Working from the top of the listing below, retype each line through the line containing "w.node_tree.nodes['Background'].inputs[1].default_value = 0.165", both included, with no pictures.

**DATA LINES:**
/---

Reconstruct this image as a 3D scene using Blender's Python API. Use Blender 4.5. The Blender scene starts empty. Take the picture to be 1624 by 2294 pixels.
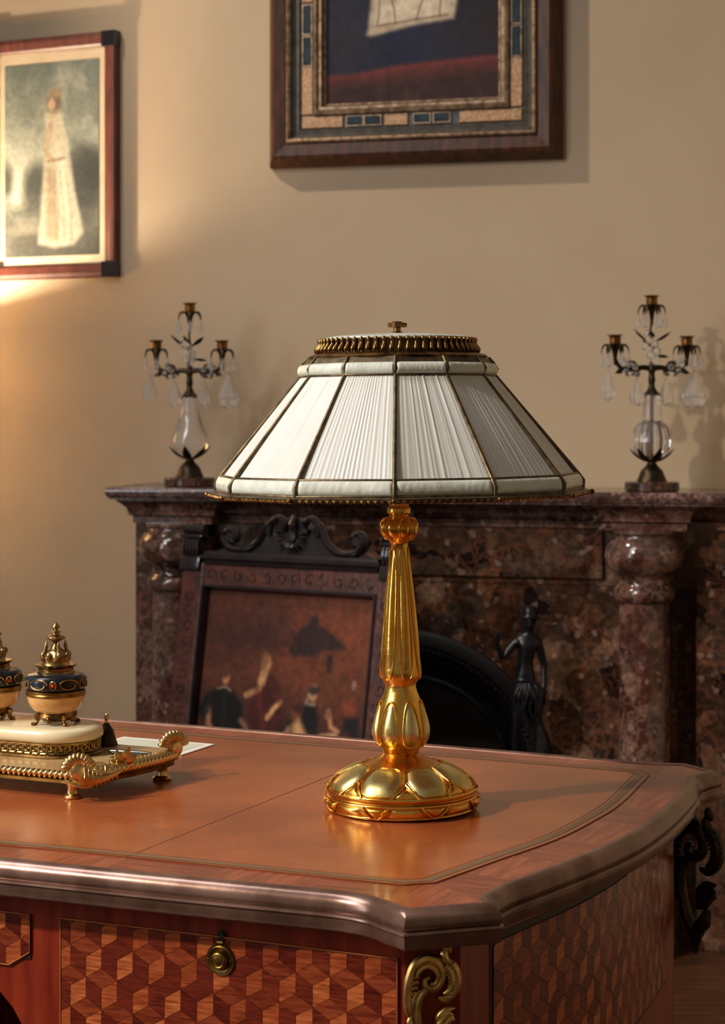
import bpy, bmesh, math, random
import numpy as np
from mathutils import Vector, Matrix
random.seed(7)
C = bpy.context.scene
COL = C.collection
PI = math.pi
R = math.radians

# ------------------------------------------------------------------ camera
cam_d = bpy.data.cameras.new('camera')
cam = bpy.data.objects.new('camera', cam_d)
COL.objects.link(cam)
cam.location = (0, 0, 1.18)
cam.rotation_euler = (R(90), 0, 0)
cam_d.sensor_fit = 'HORIZONTAL'
cam_d.sensor_width = 36
cam_d.lens = 36 * 4300 / 1624
cam_d.shift_y = -217 / 1624
cam_d.clip_start = 0.05
cam_d.dof.use_dof = True
cam_d.dof.focus_distance = 2.0
cam_d.dof.aperture_fstop = 18
C.camera = cam

# ------------------------------------------------------------------ world, lights, exposure
w = bpy.data.worlds.new('room_ambient')
C.world = w
w.use_nodes = True
w.node_tree.nodes['Background'].inputs[0].default_value = (1.0, 0.86, 0.70, 1)
w.node_tree.nodes['Background'].inputs[1].default_value = 0.165


def area(name, loc, target, power, size, color, size_y=None):
    d = bpy.data.lights.new(name, 'AREA')
    d.energy = power
    d.color = color
    d.size = size
    if size_y:
        d.shape = 'RECTANGLE'
        d.size_y = size_y
    o = bpy.data.objects.new(name, d)
    COL.objects.link(o)
    o.location = loc
    o.rotation_euler = (Vector(target) - Vector(loc)).to_track_quat('-Z', 'Y').to_euler()
    return o


def spot(name, loc, target, power, color, cone, radius, blend=0.6):
    d = bpy.data.lights.new(name, 'SPOT')
    d.energy = power
    d.color = color
    d.spot_size = R(cone)
    d.spot_blend = blend
    d.shadow_soft_size = radius
    o = bpy.data.objects.new(name, d)
    COL.objects.link(o)
    o.location = loc
    o.rotation_euler = (Vector(target) - Vector(loc)).to_track_quat('-Z', 'Y').to_euler()
    return o


spot('desk_spotlight', (-2.5, 0.85, 2.75), (-0.05, 2.35, 0.85), 315, (1.0, 0.89, 0.74), 65, 0.08, 0.85)
spot('picture_spotlight', (-2.1, 3.5, 3.9), (0.65, 4.35, 1.85), 250, (1.0, 0.84, 0.68), 52, 0.05, 0.7)
area('ceiling_lamp', (-1.75, 1.9, 3.0), (-0.6, 2.0, 0.8), 38, 0.6, (0.95, 0.95, 1.0), 1.3)
area('window_daylight', (-3.0, 1.25, 1.75), (0.0, 2.2, 1.0), 24, 0.55, (0.90, 0.95, 1.0), 1.7)

C.view_settings.view_transform = 'Standard'
C.view_settings.look = 'None'
C.view_settings.gamma = 1
C.view_settings.use_curve_mapping = False
C.view_settings.exposure = 0.02

# ------------------------------------------------------------------ materials


def lin(c):
    return tuple(((x / 255) / 12.92 if x / 255 <= 0.04045 else ((x / 255 + 0.055) / 1.055) ** 2.4) for x in c[:3])


def L4(c):
    return (*lin(c), 1)


def base_mat(name):
    m = bpy.data.materials.new(name)
    m.use_nodes = True
    nt = m.node_tree
    return m, nt, nt.nodes['Principled BSDF']


def N(nt, t, **kw):
    n = nt.nodes.new(t)
    for k, v in kw.items():
        if k in n.inputs:
            n.inputs[k].default_value = v
        else:
            setattr(n, k, v)
    return n


def ramp(nt, stops):
    r = nt.nodes.new('ShaderNodeValToRGB')
    e = r.color_ramp.elements
    while len(e) < len(stops):
        e.new(0.5)
    for i, (p, c) in enumerate(stops):
        e[i].position = p
        e[i].color = L4(c)
    return r


def mat(name, c1, c2=None, rough=0.5, metal=0.0, scale=20, stretch=(1, 1, 1), rot=(0, 0, 0), bump=0.0, bscale=60,
        detail=4, lo=0.35, hi=0.65, spec=0.5, coat=0.0, rvar=0.0):
    m, nt, b = base_mat(name)
    b.inputs['Roughness'].default_value = rough
    b.inputs['Metallic'].default_value = metal
    b.inputs['Specular IOR Level'].default_value = spec
    b.inputs['Coat Weight'].default_value = coat
    b.inputs['Coat Roughness'].default_value = 0.12
    tc = N(nt, 'ShaderNodeTexCoord')
    mp = N(nt, 'ShaderNodeMapping')
    mp.inputs['Scale'].default_value = stretch
    mp.inputs['Rotation'].default_value = rot
    nt.links.new(tc.outputs['Object'], mp.inputs[0])
    nz = N(nt, 'ShaderNodeTexNoise', Scale=scale, Detail=detail)
    nt.links.new(mp.outputs[0], nz.inputs['Vector'])
    r = ramp(nt, [(lo, c1), (hi, c2 or c1)])
    nt.links.new(nz.outputs['Fac'], r.inputs[0])
    nt.links.new(r.outputs[0], b.inputs['Base Color'])
    if rvar:
        mr = N(nt, 'ShaderNodeMapRange')
        mr.inputs[3].default_value = max(0.02, rough - rvar)
        mr.inputs[4].default_value = rough + rvar
        nt.links.new(nz.outputs['Fac'], mr.inputs[0])
        nt.links.new(mr.outputs[0], b.inputs['Roughness'])
    if bump:
        nb = N(nt, 'ShaderNodeTexNoise', Scale=bscale, Detail=3.0)
        nt.links.new(mp.outputs[0], nb.inputs['Vector'])
        bp = N(nt, 'ShaderNodeBump', Strength=bump, Distance=0.002)
        nt.links.new(nb.outputs['Fac'], bp.inputs['Height'])
        nt.links.new(bp.outputs[0], b.inputs['Normal'])
    return m


def marble(name, cols, scale=14, rough=0.16, warp=0.05, vein=(116, 70, 48)):
    """brecciated marble: coloured fragments in a pale vein net"""
    m, nt, b = base_mat(name)
    tc = N(nt, 'ShaderNodeTexCoord')
    nz = N(nt, 'ShaderNodeTexNoise', Scale=scale * 0.7, Detail=4.0)
    nt.links.new(tc.outputs['Object'], nz.inputs['Vector'])
    mx = N(nt, 'ShaderNodeMix', data_type='RGBA', blend_type='LINEAR_LIGHT')
    mx.inputs['Factor'].default_value = warp
    nt.links.new(tc.outputs['Object'], mx.inputs[6])
    nt.links.new(nz.outputs['Color'], mx.inputs[7])
    vo = N(nt, 'ShaderNodeTexVoronoi', Scale=scale)
    nt.links.new(mx.outputs[2], vo.inputs['Vector'])
    sep = N(nt, 'ShaderNodeSeparateColor')
    nt.links.new(vo.outputs['Color'], sep.inputs[0])
    r = ramp(nt, [((i + 0.5) / len(cols), c) for i, c in enumerate(cols)])
    r.color_ramp.interpolation = 'LINEAR'
    nt.links.new(sep.outputs[0], r.inputs[0])
    n2 = N(nt, 'ShaderNodeTexNoise', Scale=scale * 3.5, Detail=6.0)
    nt.links.new(tc.outputs['Object'], n2.inputs['Vector'])
    r2 = ramp(nt, [(0.3, (80, 62, 56)), (0.5, (150, 140, 135)), (0.66, (255, 235, 225))])
    nt.links.new(n2.outputs['Fac'], r2.inputs[0])
    mm = N(nt, 'ShaderNodeMix', data_type='RGBA', blend_type='MULTIPLY')
    mm.inputs['Factor'].default_value = 0.7
    nt.links.new(r.outputs[0], mm.inputs[6])
    nt.links.new(r2.outputs[0], mm.inputs[7])
    nt.links.new(mm.outputs[2], b.inputs['Base Color'])
    ve = N(nt, 'ShaderNodeTexVoronoi', Scale=scale * 1.9, feature='DISTANCE_TO_EDGE')
    nt.links.new(mx.outputs[2], ve.inputs['Vector'])
    rv_ = ramp(nt, [(0.0, (255, 255, 255)), (0.13, (0, 0, 0))])
    nt.links.new(ve.outputs['Distance'], rv_.inputs[0])
    n3 = N(nt, 'ShaderNodeTexNoise', Scale=scale * 0.35, Detail=3.0)
    nt.links.new(tc.outputs['Object'], n3.inputs['Vector'])
    r3 = ramp(nt, [(0.42, (0, 0, 0)), (0.6, (225, 225, 225))])
    nt.links.new(n3.outputs['Fac'], r3.inputs[0])
    mu = N(nt, 'ShaderNodeMath', operation='MULTIPLY')
    nt.links.new(rv_.outputs[0], mu.inputs[0])
    nt.links.new(r3.outputs[0], mu.inputs[1])
    mv = N(nt, 'ShaderNodeMix', data_type='RGBA')
    nt.links.new(mu.outputs[0], mv.inputs['Factor'])
    nt.links.new(mm.outputs[2], mv.inputs[6])
    mv.inputs[7].default_value = L4(vein)
    vf = N(nt, 'ShaderNodeTexVoronoi', Scale=scale * 5.0)
    nt.links.new(tc.outputs['Object'], vf.inputs['Vector'])
    sf = N(nt, 'ShaderNodeSeparateColor')
    nt.links.new(vf.outputs['Color'], sf.inputs[0])
    rf = ramp(nt, [(0.94, (0, 0, 0)), (0.97, (150, 150, 150))])
    nt.links.new(sf.outputs[1], rf.inputs[0])
    rk = ramp(nt, [(0.88, (0, 0, 0)), (0.92, (180, 180, 180))])
    nt.links.new(sf.outputs[2], rk.inputs[0])
    m5 = N(nt, 'ShaderNodeMix', data_type='RGBA')
    nt.links.new(rf.outputs[0], m5.inputs['Factor'])
    nt.links.new(mv.outputs[2], m5.inputs[6])
    m5.inputs[7].default_value = L4((186, 152, 136))
    m6 = N(nt, 'ShaderNodeMix', data_type='RGBA')
    nt.links.new(rk.outputs[0], m6.inputs['Factor'])
    nt.links.new(m5.outputs[2], m6.inputs[6])
    m6.inputs[7].default_value = L4((30, 22, 19))
    nt.links.new(m6.outputs[2], b.inputs['Base Color'])
    b.inputs['Roughness'].default_value = rough
    return m


def vcol_mat(name, rough=0.45):
    m, nt, b = base_mat(name)
    a = N(nt, 'ShaderNodeAttribute', attribute_name='print')
    nt.links.new(a.outputs['Color'], b.inputs['Base Color'])
    b.inputs['Roughness'].default_value = rough
    b.inputs['Specular IOR Level'].default_value = 0.2
    return m


def glass_mat(name, col=(1, 1, 1), rough=0.02, trans=1.0):
    m, nt, b = base_mat(name)
    b.inputs['Base Color'].default_value = (*col, 1)
    b.inputs['Transmission Weight'].default_value = trans
    b.inputs['Roughness'].default_value = rough
    b.inputs['IOR'].default_value = 1.5
    tc = N(nt, 'ShaderNodeTexCoord')
    nz = N(nt, 'ShaderNodeTexNoise', Scale=90, Detail=2.0)
    nt.links.new(tc.outputs['Object'], nz.inputs['Vector'])
    bp = N(nt, 'ShaderNodeBump', Strength=0.25, Distance=0.001)
    nt.links.new(nz.outputs['Fac'], bp.inputs['Height'])
    nt.links.new(bp.outputs[0], b.inputs['Normal'])
    return m


M = {}
M['wall'] = mat('wall_paint', (183, 162, 133), (178, 156, 127), rough=0.55, scale=3, bump=0.08, bscale=220, spec=0.3)
M['floor'] = mat('floor_boards', (70, 42, 26), (95, 60, 36), rough=0.35, scale=6, stretch=(1, 12, 1))
M['gold'] = mat('gilt_bronze', (236, 172, 66), (248, 200, 104), rough=0.23, metal=1, scale=45, bump=0.12, bscale=160, rvar=0.07)
M['gold_dark'] = mat('gilt_bronze_recess', (196, 122, 36), (222, 152, 62), rough=0.3, metal=1, scale=60)
M['gold_patina'] = mat('greenish_gilt', (206, 180, 100), (242, 226, 162), rough=0.33, metal=1, scale=38, bump=0.15, bscale=70, lo=.3, hi=.7)
M['bronze'] = mat('aged_bronze', (86, 63, 36), (164, 124, 72), rough=0.34, metal=1, scale=90)
M['came'] = mat('lead_came', (78, 66, 48), (116, 98, 70), rough=0.42, metal=0.75, scale=120)
M['brass'] = mat('ornate_brass', (122, 98, 60), (196, 164, 108), rough=0.3, metal=1, scale=80)
M['brass_mount'] = mat('gilt_mount_brass', (176, 138, 78), (234, 196, 126), rough=0.36, metal=1, scale=80)
M['brass_pale'] = mat('pale_gilt', (190, 154, 92), (238, 210, 150), rough=0.27, metal=1, scale=80)
M['brass_old'] = mat('dull_brass', (112, 86, 40), (160, 128, 68), rough=0.33, metal=1, scale=60)
M['shade'] = mat('pleated_cream_glass', (216, 214, 208), (207, 204, 195), rough=0.42, scale=14, stretch=(1, 1, .3), spec=0.5)
M['tile'] = mat('rippled_cream_glass', (222, 223, 212), (204, 206, 192), rough=0.2, scale=60, bump=0.3, bscale=140, spec=0.6)
M['moulding'] = mat('bronze_desk_edge', (106, 76, 64), (140, 108, 94), rough=0.25, metal=0.5, scale=26, rvar=0.06, bump=.05, bscale=90)
M['veneer'] = mat('red_brown_veneer', (116, 31, 16), (150, 52, 27), rough=0.34, scale=9, stretch=(8, 8, 1), coat=0.12, spec=.35)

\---

**TASK OUTPUT:**
Reconstruct this image as a 3D scene using Blender's Python API. Use Blender 4.5. The Blender scene starts empty. Take the picture to be 1624 by 2294 pixels.
import bpy, bmesh, math, random
import numpy as np
from mathutils import Vector, Matrix
random.seed(7)
C = bpy.context.scene
COL = C.collection
PI = math.pi
R = math.radians

# ------------------------------------------------------------------ camera
cam_d = bpy.data.cameras.new('camera')
cam = bpy.data.objects.new('camera', cam_d)
COL.objects.link(cam)
cam.location = (0, 0, 1.18)
cam.rotation_euler = (R(90), 0, 0)
cam_d.sensor_fit = 'HORIZONTAL'
cam_d.sensor_width = 36
cam_d.lens = 36 * 4300 / 1624
cam_d.shift_y = -217 / 1624
cam_d.clip_start = 0.05
cam_d.dof.use_dof = True
cam_d.dof.focus_distance = 2.0
cam_d.dof.aperture_fstop = 18
C.camera = cam

# ------------------------------------------------------------------ world, lights, exposure
w = bpy.data.worlds.new('room_ambient')
C.world = w
w.use_nodes = True
w.node_tree.nodes['Background'].inputs[0].default_value = (1.0, 0.86, 0.70, 1)
w.node_tree.nodes['Background'].inputs[1].default_value = 0.165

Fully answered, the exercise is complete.